**SUPPLIED INFORMATION:**
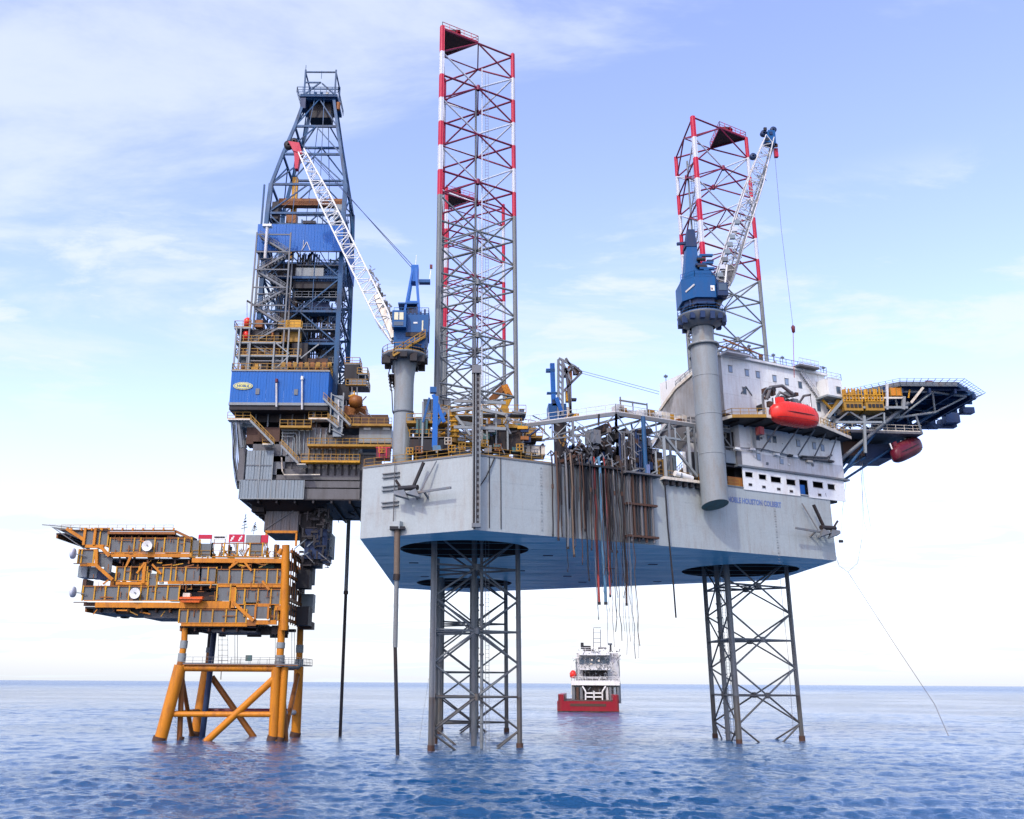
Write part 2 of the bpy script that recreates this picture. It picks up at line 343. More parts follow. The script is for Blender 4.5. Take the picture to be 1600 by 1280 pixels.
# ------------------------------------------------------------------ the jack-up hull
HULL = [(1.2, 116.4), (58.3, 144.2), (58.3, 172.8), (1.2, 200.6), (-14.2, 192.5), (-14.2, 124.5)]
LEGS = [((-0.2, 137.8), 11.3, 9.02, 115.6, 'front'), ((47.0, 158.3), 11.4, 8.76, 112.3, 'bow'), ((-0.2, 179.0), 15.0, 8.85, 108.8, 'far')]
WELLS = [((0.0, 134.6), 9.4), ((47.2, 158.4), 9.7), ((0.0, 181.8), 9.3)]
def circle(c, r, n=48): return [(c[0]+r*math.cos(2*math.pi*i/n), c[1]+r*math.sin(2*math.pi*i/n)) for i in range(n)]
hull = thing('jackup_rig_hull', 'pale grey rig hull with blue underside, raised high on three lattice legs', 'rig hull', (20, 158, ZB))
g = G(); n = len(HULL)
for i in range(n):
    a = HULL[i]; b = HULL[(i+1) % n]
    gg = G(); gg.add([(a[0], a[1], ZB), (b[0], b[1], ZB), (b[0], b[1], ZD), (a[0], a[1], ZD)], [(0, 1, 2, 3)])
    c = Vector(((a[0]+b[0])/2-20, (a[1]+b[1])/2-158)).normalized()*-0.05
    gg.add([(a[0]+c.x, a[1]+c.y, ZB+.05), (b[0]+c.x, b[1]+c.y, ZB+.05), (b[0]+c.x, b[1]+c.y, ZD), (a[0]+c.x, a[1]+c.y, ZD)], [(3, 2, 1, 0)])
    gg.build('side_plating', 'hull_grey', hull)
loops = [[Vector((x, y, ZB)) for x, y in HULL]]+[[Vector((x, y, ZB)) for x, y in circle(*wl)][::-1] for wl in WELLS]
tri = tessellate_polygon(loops); fl = [v for l in loops for v in l]
g = G(); g.add(fl, [tuple(t) for t in tri]); g.build('bottom_plating', 'hull_bottom', hull)
for c, r in WELLS:
    g = G(); g.lathe((c[0], c[1], 0), [(r, ZB), (r, ZD-0.4)], 48); g.add([(x, y, ZD-0.4) for x, y in circle(c, r)], [tuple(range(48))])
    g.build('leg_well', 'well_dark', hull)
g = G(); g.prism(HULL, ZD, ZD+0.06); g.build('main_deck', 'deck_grey', hull)
# weld seams standing a little proud of the plating
for F, L, name in ((FP, 63.4, 's'), (FC, 17.3, 'c')):
    k = 1
    while k*4.6 < L:
        G().fbox(F, k*4.6, k*4.6+0.07, 0, 0.012, ZB+0.1, ZD-0.1).build('weld_seam', 'hull_grey', hull); k += 1
    for z in (30.7, 34.0): G().fbox(F, 0.1, L-0.1, 0, 0.013, z, z+0.06).build('weld_seam', 'hull_grey', hull)
    G().fbox(F, 0, L, 0, 0.10, ZD-0.12, ZD+0.10).build('sheer_strake', 'steel', hull)
for y in range(122, 200, 6): 
    xs_ = [x for x in range(-13, 58) if (x-1.2)*27.8/57.1+116.4 < y < 200.6-(x-1.2)*27.8/57.1 and y > 124.5-(x+14.2)*8.1/15.4 and y < 192.5+(x+14.2)*8.1/15.4]
    if xs_: G().box(xs_[0], xs_[-1], y, y+.08, ZB-.015, ZB-.002).build('weld_seam', 'hull_bottom', hull)
# inlets and marks in the bottom
for (x, y) in ((12, 140), (24, 156), (30, 150), (18, 168), (-9, 150), (-8, 170), (9, 160), (36, 176), (22, 178)):
    G().box(x, x+1.5, y, y+0.8, ZB-0.05, ZB-0.002).build('sea_chest_grating', 'dark', hull)
# draught marks: a column of raised figures
def text_mesh(body, size, name, mat, parent, F, s, nn, z, ext=0.015, width=None, label=None):
    cu = bpy.data.curves.new(name, 'FONT'); cu.body = body; cu.size = size; cu.extrude = ext; cu.resolution_u = 2; cu.offset = 0.035*size
    ob = bpy.data.objects.new(name, cu); col.objects.link(ob); dg = bpy.context.evaluated_depsgraph_get()
    me = ob.evaluated_get(dg).to_mesh(); vs = [v.co.copy() for v in me.vertices]; fs = [tuple(p.vertices) for p in me.polygons]
    ob.evaluated_get(dg).to_mesh_clear(); bpy.data.objects.remove(ob)
    wd = max(v.x for v in vs)-min(v.x for v in vs); k = 1 if width is None else width/wd
    gg = G(); gg.add([F(s+v.x*k, nn+v.z, z+v.y) for v in vs], fs); return gg.build(name, mat, parent, label)
text_mesh('NOBLE HOUSTON COLBERT', 1.15, 'lettering', 'lettering_blue', hull, FP, 42.3, 0.03, 34.85, width=10.6)
g = G()
for i in range(22):
    z = ZD-0.9-i*0.40
    g.fbox(FP, 9.9, 10.3, 0.012, 0.03, z, z+0.035)
    if i % 3 == 0: g.fbox(FP, 10.0, 10.2, 0.012, 0.03, z+0.1, z+0.24)
    g.fbox(FP, 51.3, 51.7, 0.012, 0.035, z-1.5, z-1.45)
    if i % 2 and i < 18: g.fbox(FP, 51.4, 51.65, 0.012, 0.035, z-1.9, z-1.72)
g.build('draught_marks', 'steel_light', hull, kind='stuff')
for z0 in (36.0, 34.2, 32.0):                       # fender brackets on the aft chamfer
    for dz in (0, 0.55):
        G().fbox(FC, 11.3, 14.0, 0, 0.32, z0-dz-.06, z0-dz+.06).build('fender_bracket', 'steel', hull)
g = G(); g.fbox(FC, 10.6, 12.4, 0, 0.9, 28.2, 29.2); g.build('caisson_support', 'hull_grey', hull)
# the rail around the deck edge
g = G(); g.rail([FP(0.5, -0.1, ZD+.1), FP(12, -0.1, ZD+.1)]); g.build('handrail', 'rail_yellow', hull, kind='stuff')
g = G(); g.rail([FP(30, -0.1, ZD+.1), FP(45, -0.1, ZD+.1)]); g.build('handrail', 'rail_yellow', hull, kind='stuff')
g = G(); g.rail([FC(0.5, -0.1, ZD+.1), FC(17.3, -0.1, ZD+.1)]); g.build('handrail', 'rail_yellow', hull, kind='stuff')
g = G(); g.rail([(-14.1, 125, ZD+.1), (-14.1, 190, ZD+.1)], sp=2.5); g.build('handrail', 'rail_yellow', hull, kind='stuff')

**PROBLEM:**
All of the material above is to be copied exactly, except for its images.

**WRITTEN SOLUTION:**
Write part 2 of the bpy script that recreates this picture. It picks up at line 343. More parts follow. The script is for Blender 4.5. Take the picture to be 1600 by 1280 pixels.
# ------------------------------------------------------------------ the jack-up hull
HULL = [(1.2, 116.4), (58.3, 144.2), (58.3, 172.8), (1.2, 200.6), (-14.2, 192.5), (-14.2, 124.5)]
LEGS = [((-0.2, 137.8), 11.3, 9.02, 115.6, 'front'), ((47.0, 158.3), 11.4, 8.76, 112.3, 'bow'), ((-0.2, 179.0), 15.0, 8.85, 108.8, 'far')]
WELLS = [((0.0, 134.6), 9.4), ((47.2, 158.4), 9.7), ((0.0, 181.8), 9.3)]
def circle(c, r, n=48): return [(c[0]+r*math.cos(2*math.pi*i/n), c[1]+r*math.sin(2*math.pi*i/n)) for i in range(n)]
hull = thing('jackup_rig_hull', 'pale grey rig hull with blue underside, raised high on three lattice legs', 'rig hull', (20, 158, ZB))
g = G(); n = len(HULL)
for i in range(n):
    a = HULL[i]; b = HULL[(i+1) % n]
    gg = G(); gg.add([(a[0], a[1], ZB), (b[0], b[1], ZB), (b[0], b[1], ZD), (a[0], a[1], ZD)], [(0, 1, 2, 3)])
    c = Vector(((a[0]+b[0])/2-20, (a[1]+b[1])/2-158)).normalized()*-0.05
    gg.add([(a[0]+c.x, a[1]+c.y, ZB+.05), (b[0]+c.x, b[1]+c.y, ZB+.05), (b[0]+c.x, b[1]+c.y, ZD), (a[0]+c.x, a[1]+c.y, ZD)], [(3, 2, 1, 0)])
    gg.build('side_plating', 'hull_grey', hull)
loops = [[Vector((x, y, ZB)) for x, y in HULL]]+[[Vector((x, y, ZB)) for x, y in circle(*wl)][::-1] for wl in WELLS]
tri = tessellate_polygon(loops); fl = [v for l in loops for v in l]
g = G(); g.add(fl, [tuple(t) for t in tri]); g.build('bottom_plating', 'hull_bottom', hull)
for c, r in WELLS:
    g = G(); g.lathe((c[0], c[1], 0), [(r, ZB), (r, ZD-0.4)], 48); g.add([(x, y, ZD-0.4) for x, y in circle(c, r)], [tuple(range(48))])
    g.build('leg_well', 'well_dark', hull)
g = G(); g.prism(HULL, ZD, ZD+0.06); g.build('main_deck', 'deck_grey', hull)
# weld seams standing a little proud of the plating
for F, L, name in ((FP, 63.4, 's'), (FC, 17.3, 'c')):
    k = 1
    while k*4.6 < L:
        G().fbox(F, k*4.6, k*4.6+0.07, 0, 0.012, ZB+0.1, ZD-0.1).build('weld_seam', 'hull_grey', hull); k += 1
    for z in (30.7, 34.0): G().fbox(F, 0.1, L-0.1, 0, 0.013, z, z+0.06).build('weld_seam', 'hull_grey', hull)
    G().fbox(F, 0, L, 0, 0.10, ZD-0.12, ZD+0.10).build('sheer_strake', 'steel', hull)
for y in range(122, 200, 6): 
    xs_ = [x for x in range(-13, 58) if (x-1.2)*27.8/57.1+116.4 < y < 200.6-(x-1.2)*27.8/57.1 and y > 124.5-(x+14.2)*8.1/15.4 and y < 192.5+(x+14.2)*8.1/15.4]
    if xs_: G().box(xs_[0], xs_[-1], y, y+.08, ZB-.015, ZB-.002).build('weld_seam', 'hull_bottom', hull)
# inlets and marks in the bottom
for (x, y) in ((12, 140), (24, 156), (30, 150), (18, 168), (-9, 150), (-8, 170), (9, 160), (36, 176), (22, 178)):
    G().box(x, x+1.5, y, y+0.8, ZB-0.05, ZB-0.002).build('sea_chest_grating', 'dark', hull)
# draught marks: a column of raised figures
def text_mesh(body, size, name, mat, parent, F, s, nn, z, ext=0.015, width=None, label=None):
    cu = bpy.data.curves.new(name, 'FONT'); cu.body = body; cu.size = size; cu.extrude = ext; cu.resolution_u = 2; cu.offset = 0.035*size
    ob = bpy.data.objects.new(name, cu); col.objects.link(ob); dg = bpy.context.evaluated_depsgraph_get()
    me = ob.evaluated_get(dg).to_mesh(); vs = [v.co.copy() for v in me.vertices]; fs = [tuple(p.vertices) for p in me.polygons]
    ob.evaluated_get(dg).to_mesh_clear(); bpy.data.objects.remove(ob)
    wd = max(v.x for v in vs)-min(v.x for v in vs); k = 1 if width is None else width/wd
    gg = G(); gg.add([F(s+v.x*k, nn+v.z, z+v.y) for v in vs], fs); return gg.build(name, mat, parent, label)
text_mesh('NOBLE HOUSTON COLBERT', 1.15, 'lettering', 'lettering_blue', hull, FP, 42.3, 0.03, 34.85, width=10.6)
g = G()
for i in range(22):
    z = ZD-0.9-i*0.40
    g.fbox(FP, 9.9, 10.3, 0.012, 0.03, z, z+0.035)
    if i % 3 == 0: g.fbox(FP, 10.0, 10.2, 0.012, 0.03, z+0.1, z+0.24)
    g.fbox(FP, 51.3, 51.7, 0.012, 0.035, z-1.5, z-1.45)
    if i % 2 and i < 18: g.fbox(FP, 51.4, 51.65, 0.012, 0.035, z-1.9, z-1.72)
g.build('draught_marks', 'steel_light', hull, kind='stuff')
for z0 in (36.0, 34.2, 32.0):                       # fender brackets on the aft chamfer
    for dz in (0, 0.55):
        G().fbox(FC, 11.3, 14.0, 0, 0.32, z0-dz-.06, z0-dz+.06).build('fender_bracket', 'steel', hull)
g = G(); g.fbox(FC, 10.6, 12.4, 0, 0.9, 28.2, 29.2); g.build('caisson_support', 'hull_grey', hull)
# the rail around the deck edge
g = G(); g.rail([FP(0.5, -0.1, ZD+.1), FP(12, -0.1, ZD+.1)]); g.build('handrail', 'rail_yellow', hull, kind='stuff')
g = G(); g.rail([FP(30, -0.1, ZD+.1), FP(45, -0.1, ZD+.1)]); g.build('handrail', 'rail_yellow', hull, kind='stuff')
g = G(); g.rail([FC(0.5, -0.1, ZD+.1), FC(17.3, -0.1, ZD+.1)]); g.build('handrail', 'rail_yellow', hull, kind='stuff')
g = G(); g.rail([(-14.1, 125, ZD+.1), (-14.1, 190, ZD+.1)], sp=2.5); g.build('handrail', 'rail_yellow', hull, kind='stuff')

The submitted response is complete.